Запоздал с ответом, так как только вчера возвратился из странствования по Волге.
С искренним уважением
Я чувствовал себя на седьмом небе и не только от этих похвал (которые, как убедится читатель, были аннулированы более поздними письмами). Меня радовало, что Андреев признал мою критику правильной и словно пунктиром наметил дальнейшие пути своего творчества. Соглашаясь с моей ранней догадкой, что любимые его герои — обще-люди, лишенные каких бы то ни было конкретных особенностей, он тем самым признал неизбежность таких произведений (в то время еще не написанных), как «Жизнь Человека», «Черные маски», «Царь-Голод», где типичность отдельных людей пренебрежена и отвергнута, так как ее заменяет типичность общечеловеческой судьбы. [74]
74
Лет через тридцать, после того как я получил от Андреева это письмо, я узнал из воспоминаний В. В. Вересаева, что как раз в это время Андреев говорил своим друзьям: «Нужно именно описывать вообще реку, вообще город, вообще человека, вообще любовь. Какой интерес в конкретности?» — «Реквием», с. 147.
Вскоре, во время своей первой поездки в Москву (1903), я посетил Леонида Николаевича в его квартире на Большой Грузинской, познакомился с ним, с его милой женой, «Дамой Шурой» (как прозвал ее Горький), видел в детской колясочке его первенца Вадима, которому было тогда месяцев пять или шесть. «Дама Шура» сообщила мне, что она украинка, и угостила варениками. Леонид Николаевич, очень красивый, черноволосый и смуглый, еще не успевший привыкнуть к своей неожиданной славе, повел меня через всю Москву в Литературно-художественный кружок, на Большую Дмитровку, где сразу же его окружили друзья, причем со многими он целовался — по московской привычке, что, помню, очень удивило меня. И почти со всеми, кого он встречал, он был, как это ни странно, на «ты».

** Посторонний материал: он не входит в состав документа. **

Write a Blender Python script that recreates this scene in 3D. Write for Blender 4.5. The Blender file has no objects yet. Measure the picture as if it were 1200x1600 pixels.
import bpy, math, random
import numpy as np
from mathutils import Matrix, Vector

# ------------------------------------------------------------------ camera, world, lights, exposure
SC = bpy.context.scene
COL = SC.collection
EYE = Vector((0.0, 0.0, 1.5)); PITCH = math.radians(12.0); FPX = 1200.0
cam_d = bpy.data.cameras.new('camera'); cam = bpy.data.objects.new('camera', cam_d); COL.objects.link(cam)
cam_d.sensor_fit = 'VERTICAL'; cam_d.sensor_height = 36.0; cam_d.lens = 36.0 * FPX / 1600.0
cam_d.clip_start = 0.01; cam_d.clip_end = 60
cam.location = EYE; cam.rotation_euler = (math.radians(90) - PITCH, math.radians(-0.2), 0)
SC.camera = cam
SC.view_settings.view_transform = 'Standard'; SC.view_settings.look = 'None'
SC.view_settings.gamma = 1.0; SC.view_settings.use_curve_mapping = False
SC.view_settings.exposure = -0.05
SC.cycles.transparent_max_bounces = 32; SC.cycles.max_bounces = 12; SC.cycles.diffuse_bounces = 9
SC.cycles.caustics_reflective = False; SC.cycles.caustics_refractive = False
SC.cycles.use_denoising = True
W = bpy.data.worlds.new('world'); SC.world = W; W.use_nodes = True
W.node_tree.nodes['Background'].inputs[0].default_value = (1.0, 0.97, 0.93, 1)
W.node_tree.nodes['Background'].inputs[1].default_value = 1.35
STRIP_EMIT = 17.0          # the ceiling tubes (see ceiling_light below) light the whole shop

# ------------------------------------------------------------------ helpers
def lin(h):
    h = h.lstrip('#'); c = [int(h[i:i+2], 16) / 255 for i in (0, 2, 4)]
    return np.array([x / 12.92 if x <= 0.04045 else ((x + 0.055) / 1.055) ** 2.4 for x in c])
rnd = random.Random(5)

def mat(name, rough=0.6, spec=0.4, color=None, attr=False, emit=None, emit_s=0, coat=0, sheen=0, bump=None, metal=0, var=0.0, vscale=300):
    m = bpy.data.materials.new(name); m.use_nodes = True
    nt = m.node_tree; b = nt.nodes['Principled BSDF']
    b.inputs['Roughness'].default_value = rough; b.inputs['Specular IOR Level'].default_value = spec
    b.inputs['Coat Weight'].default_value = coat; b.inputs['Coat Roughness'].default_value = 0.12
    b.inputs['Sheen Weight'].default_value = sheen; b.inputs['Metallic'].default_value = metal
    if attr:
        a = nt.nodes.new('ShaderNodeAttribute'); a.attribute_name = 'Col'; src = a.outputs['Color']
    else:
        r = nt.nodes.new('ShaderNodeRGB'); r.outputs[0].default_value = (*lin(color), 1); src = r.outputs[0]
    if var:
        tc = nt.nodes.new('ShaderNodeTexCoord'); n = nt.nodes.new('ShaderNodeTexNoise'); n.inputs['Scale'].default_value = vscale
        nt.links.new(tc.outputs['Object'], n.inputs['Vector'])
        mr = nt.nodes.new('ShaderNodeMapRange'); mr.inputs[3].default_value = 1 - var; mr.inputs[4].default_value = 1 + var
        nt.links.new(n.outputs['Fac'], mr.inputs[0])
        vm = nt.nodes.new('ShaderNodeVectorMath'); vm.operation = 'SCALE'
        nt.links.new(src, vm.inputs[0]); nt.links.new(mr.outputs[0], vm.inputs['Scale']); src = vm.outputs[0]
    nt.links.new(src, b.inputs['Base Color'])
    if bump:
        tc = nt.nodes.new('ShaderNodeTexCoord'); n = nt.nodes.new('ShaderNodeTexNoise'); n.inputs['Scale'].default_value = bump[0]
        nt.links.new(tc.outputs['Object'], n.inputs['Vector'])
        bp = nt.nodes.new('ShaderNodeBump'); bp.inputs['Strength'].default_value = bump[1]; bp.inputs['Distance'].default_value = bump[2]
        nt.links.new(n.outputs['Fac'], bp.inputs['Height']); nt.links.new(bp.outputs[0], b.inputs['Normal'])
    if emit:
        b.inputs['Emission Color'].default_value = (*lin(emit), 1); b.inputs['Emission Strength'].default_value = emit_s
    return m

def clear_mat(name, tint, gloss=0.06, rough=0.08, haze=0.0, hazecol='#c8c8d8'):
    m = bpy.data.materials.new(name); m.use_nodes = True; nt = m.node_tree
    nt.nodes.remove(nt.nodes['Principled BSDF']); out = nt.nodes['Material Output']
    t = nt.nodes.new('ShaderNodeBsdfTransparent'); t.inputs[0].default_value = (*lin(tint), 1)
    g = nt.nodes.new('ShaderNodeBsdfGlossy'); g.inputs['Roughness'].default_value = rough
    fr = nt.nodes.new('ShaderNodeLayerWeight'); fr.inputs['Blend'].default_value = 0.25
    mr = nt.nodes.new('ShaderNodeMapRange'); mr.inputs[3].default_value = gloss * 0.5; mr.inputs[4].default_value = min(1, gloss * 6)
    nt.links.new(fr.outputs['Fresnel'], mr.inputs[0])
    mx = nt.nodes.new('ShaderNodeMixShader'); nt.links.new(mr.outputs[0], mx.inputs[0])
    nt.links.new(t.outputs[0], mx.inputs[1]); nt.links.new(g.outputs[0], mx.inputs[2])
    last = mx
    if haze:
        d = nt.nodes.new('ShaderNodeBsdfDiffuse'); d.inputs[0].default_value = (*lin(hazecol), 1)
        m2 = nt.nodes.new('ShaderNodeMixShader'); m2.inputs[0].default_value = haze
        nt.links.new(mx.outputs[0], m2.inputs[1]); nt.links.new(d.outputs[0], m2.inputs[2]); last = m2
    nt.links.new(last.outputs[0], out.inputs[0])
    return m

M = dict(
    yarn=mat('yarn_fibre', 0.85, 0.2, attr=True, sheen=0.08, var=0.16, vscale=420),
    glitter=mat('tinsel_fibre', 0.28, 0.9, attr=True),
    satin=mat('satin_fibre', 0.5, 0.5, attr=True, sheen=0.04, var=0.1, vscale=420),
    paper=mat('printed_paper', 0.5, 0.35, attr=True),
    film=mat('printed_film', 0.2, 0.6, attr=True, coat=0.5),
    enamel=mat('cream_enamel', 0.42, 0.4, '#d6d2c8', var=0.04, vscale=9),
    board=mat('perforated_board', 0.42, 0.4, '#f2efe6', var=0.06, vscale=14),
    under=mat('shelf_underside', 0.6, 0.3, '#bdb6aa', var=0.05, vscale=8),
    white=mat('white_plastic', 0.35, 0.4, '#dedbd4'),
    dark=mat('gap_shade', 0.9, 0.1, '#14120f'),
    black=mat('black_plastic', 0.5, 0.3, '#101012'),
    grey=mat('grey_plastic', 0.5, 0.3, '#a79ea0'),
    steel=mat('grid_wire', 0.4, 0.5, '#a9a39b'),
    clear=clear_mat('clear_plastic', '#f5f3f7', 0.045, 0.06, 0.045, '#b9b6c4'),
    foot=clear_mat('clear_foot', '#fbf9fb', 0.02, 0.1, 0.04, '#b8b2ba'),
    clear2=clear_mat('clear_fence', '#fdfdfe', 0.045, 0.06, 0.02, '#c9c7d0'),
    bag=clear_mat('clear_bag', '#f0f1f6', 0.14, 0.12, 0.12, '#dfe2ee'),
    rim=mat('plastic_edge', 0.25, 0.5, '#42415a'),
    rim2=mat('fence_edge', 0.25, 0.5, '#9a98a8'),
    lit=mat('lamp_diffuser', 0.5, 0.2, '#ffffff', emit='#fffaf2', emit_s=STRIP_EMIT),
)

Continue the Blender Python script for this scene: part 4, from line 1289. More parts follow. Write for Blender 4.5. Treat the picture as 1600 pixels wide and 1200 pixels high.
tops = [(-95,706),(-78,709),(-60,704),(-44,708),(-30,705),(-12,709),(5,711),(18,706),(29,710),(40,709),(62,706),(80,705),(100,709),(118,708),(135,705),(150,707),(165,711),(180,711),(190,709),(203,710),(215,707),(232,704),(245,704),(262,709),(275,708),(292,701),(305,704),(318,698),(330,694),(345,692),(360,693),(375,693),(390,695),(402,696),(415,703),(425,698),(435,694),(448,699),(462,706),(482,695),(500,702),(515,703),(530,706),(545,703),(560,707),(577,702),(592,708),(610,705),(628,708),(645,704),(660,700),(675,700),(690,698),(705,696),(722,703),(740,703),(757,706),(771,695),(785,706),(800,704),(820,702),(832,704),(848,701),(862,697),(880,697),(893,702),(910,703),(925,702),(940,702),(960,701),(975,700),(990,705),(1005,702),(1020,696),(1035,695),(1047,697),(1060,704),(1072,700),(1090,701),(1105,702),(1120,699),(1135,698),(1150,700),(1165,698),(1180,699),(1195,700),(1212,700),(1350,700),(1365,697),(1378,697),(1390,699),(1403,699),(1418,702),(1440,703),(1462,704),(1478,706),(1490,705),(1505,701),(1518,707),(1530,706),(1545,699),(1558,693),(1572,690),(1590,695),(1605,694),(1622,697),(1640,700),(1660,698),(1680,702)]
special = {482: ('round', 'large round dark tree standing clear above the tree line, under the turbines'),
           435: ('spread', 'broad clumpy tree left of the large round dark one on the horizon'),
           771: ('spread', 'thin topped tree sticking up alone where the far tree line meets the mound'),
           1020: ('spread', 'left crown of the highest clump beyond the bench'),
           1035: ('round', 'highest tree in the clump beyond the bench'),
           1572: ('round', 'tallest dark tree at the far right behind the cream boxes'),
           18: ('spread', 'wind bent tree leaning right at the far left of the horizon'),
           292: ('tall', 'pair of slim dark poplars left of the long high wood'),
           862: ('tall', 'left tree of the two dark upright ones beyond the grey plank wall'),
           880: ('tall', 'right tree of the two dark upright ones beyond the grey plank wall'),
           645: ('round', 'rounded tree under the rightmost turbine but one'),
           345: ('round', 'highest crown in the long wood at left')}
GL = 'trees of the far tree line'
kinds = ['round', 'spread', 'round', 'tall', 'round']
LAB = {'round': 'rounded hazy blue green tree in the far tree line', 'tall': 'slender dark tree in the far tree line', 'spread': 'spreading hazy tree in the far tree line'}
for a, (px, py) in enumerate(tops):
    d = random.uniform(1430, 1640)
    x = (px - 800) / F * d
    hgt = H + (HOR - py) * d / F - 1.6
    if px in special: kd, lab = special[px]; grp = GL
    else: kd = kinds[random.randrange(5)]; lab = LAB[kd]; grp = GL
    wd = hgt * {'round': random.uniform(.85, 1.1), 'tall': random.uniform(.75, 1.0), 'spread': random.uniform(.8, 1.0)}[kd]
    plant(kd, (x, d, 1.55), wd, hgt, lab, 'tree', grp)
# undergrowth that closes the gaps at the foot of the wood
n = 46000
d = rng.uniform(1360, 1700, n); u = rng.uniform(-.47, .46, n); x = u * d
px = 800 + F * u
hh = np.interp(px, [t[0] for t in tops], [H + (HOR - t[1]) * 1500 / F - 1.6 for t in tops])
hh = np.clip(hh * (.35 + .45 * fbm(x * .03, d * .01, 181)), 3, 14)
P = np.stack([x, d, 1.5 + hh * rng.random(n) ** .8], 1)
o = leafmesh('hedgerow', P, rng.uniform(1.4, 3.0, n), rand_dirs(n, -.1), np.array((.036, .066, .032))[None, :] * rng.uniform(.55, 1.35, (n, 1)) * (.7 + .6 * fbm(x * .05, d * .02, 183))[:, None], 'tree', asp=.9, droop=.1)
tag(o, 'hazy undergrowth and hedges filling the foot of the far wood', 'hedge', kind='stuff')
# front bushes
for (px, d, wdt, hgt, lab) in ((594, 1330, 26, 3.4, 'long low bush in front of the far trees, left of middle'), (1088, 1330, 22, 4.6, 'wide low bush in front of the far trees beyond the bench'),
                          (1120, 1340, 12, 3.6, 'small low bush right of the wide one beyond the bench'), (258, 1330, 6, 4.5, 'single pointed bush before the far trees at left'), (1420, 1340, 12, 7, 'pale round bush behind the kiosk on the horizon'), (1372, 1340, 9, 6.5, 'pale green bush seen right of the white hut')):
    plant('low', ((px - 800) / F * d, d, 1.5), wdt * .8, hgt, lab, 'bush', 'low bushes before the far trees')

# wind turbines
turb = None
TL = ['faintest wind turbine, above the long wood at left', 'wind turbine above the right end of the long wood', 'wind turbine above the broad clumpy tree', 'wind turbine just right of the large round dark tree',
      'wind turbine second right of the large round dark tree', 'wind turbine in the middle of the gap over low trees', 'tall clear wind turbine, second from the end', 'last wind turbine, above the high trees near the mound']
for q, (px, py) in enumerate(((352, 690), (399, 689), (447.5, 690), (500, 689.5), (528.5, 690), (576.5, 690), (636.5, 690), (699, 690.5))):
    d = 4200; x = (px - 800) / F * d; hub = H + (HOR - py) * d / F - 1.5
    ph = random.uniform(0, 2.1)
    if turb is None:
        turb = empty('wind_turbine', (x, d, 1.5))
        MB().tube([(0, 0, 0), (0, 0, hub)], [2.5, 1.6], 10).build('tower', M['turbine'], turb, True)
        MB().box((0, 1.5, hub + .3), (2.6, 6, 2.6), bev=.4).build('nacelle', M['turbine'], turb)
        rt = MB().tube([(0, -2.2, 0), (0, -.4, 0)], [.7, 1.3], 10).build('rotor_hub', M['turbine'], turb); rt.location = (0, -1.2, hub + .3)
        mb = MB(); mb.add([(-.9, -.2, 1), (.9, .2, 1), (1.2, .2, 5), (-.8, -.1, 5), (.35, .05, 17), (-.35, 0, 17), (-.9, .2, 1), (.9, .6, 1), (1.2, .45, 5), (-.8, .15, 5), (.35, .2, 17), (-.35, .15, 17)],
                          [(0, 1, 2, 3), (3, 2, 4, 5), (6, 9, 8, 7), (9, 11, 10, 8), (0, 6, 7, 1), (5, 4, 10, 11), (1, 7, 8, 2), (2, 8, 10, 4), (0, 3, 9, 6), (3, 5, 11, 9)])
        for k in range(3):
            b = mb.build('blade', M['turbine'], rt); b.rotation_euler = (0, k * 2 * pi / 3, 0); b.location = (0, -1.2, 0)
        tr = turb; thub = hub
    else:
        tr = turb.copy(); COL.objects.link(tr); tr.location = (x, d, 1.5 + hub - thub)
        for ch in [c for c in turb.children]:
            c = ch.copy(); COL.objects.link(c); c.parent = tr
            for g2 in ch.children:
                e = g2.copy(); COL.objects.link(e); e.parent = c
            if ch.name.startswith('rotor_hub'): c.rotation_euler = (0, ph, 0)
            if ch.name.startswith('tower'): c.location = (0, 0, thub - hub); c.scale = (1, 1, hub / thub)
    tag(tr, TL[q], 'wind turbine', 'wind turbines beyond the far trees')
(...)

Вообще я по молодости лет не уставал удивляться тому, как не похож этот жизнерадостный, говорливый, всеми любимый, благополучный москвич на того одинокого, байронически скорбного трагика, восстающего против вечных законов вселенной, каким он представлялся мне в ту пору.
После этого мы долго не виделись, ибо я уехал за границу. Следующее письмо от Леонида Андреева я получил лишь через два года — и как оно было не похоже на первое! В нем Андреев возмущается тем, что я резко выбранил в газетной статье одно стихотворение Скитальца, посвященное памяти Чехова. Так как Скиталец наравне с Леонидом Андреевым сотрудничал в сборниках «Знание», Андреев счел своим долгом вступиться за товарища по общей работе, хотя впоследствии и сам признавался, что считает стихотворение Скитальца плохим. Письмо нисколько не задело меня, ибо я хорошо понимал, что оно продиктовано благородным желанием защитить беззащитного.
«Меня очень удивил, г. Чуковский, Ваш странный отзыв о стихотворении Скитальца „Памяти Чехова“. Каково бы оно ни было по своим художественным достоинствам, оно, во всяком случае, написано с такою любовью к Чехову, так искренне и сердечно, что приравнивать его к „вагону с устрицами“… невозможно. И Скиталец мог бы ответить словами татарина (воспоминания Куприна):
— Что? Ты бьешься? Ты думаешь, ты меня ударил? Ты — вон кого ударил!
Вы лучше бы обратили внимание на то, что писалось в „Одесских новостях“ безграмотным Сигом и другими о Чехове, — вот где истинная пошлость и та развязность „одесских репортеров“, которой так боялся покойный.